For me, it went something like this:
"OK, now I want to change the background color of this window. That must be in Preferences. Uhm. No preferences in the app menu. Must be burried somewhere. Probably in Edit. Nope. Maybe in Window? Nah. Okay, so I'll go through each menu. Oh, Color Settings. Okay, but that only works with syntax highlighting disabled. That must mean that there are more settings somewhere else. I guess I just missed the Preferences. They *must* be in the app menu. Argh. Okay, "TextMate Help". What, you mean I can't change this?"
Had all settings been inside a Preferences dialog, it would have been clear what the user can change and what he can't right from the beginning.
Having preferences inside the menu has additional problems. It clutters the menu with things you use seldomly, which makes things you use more often (like actual commands) harder to find.

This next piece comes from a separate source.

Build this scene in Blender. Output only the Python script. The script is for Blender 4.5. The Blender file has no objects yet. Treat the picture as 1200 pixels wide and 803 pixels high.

And it makes it harder to find preferences, because it's often not clear where a given preference should go, and if you can't find it, you can't be sure whether you just missed it or whether it simply doesn't exist at all. A preferences window also gives you room for additional information about settings.
BTW, what the heck is "Freehanded edit"?
lucas
- -- "Afer all, who needs courage when you have a gun?" -- Prof Hubert Farnsworth
On Thu, 7 Oct 2004, Lucas K. Mathis wrote:
BTW, what the heck is "Freehanded edit"?
It is an editing mode in which the caret is free to go anywhere in the display i.e. it is not limited horizontally by newlines. Kind of like in really old-style editors. It is quite convenient if you are making some kind of ASCII drawing.
An example could be an illustration of a hierarchy in your code such as:
Superclass / \ / \ Subclass Subclass
This is much easier to handle in "Freehanded edit". Note that often it makes sense to combine this with the overwrite mode.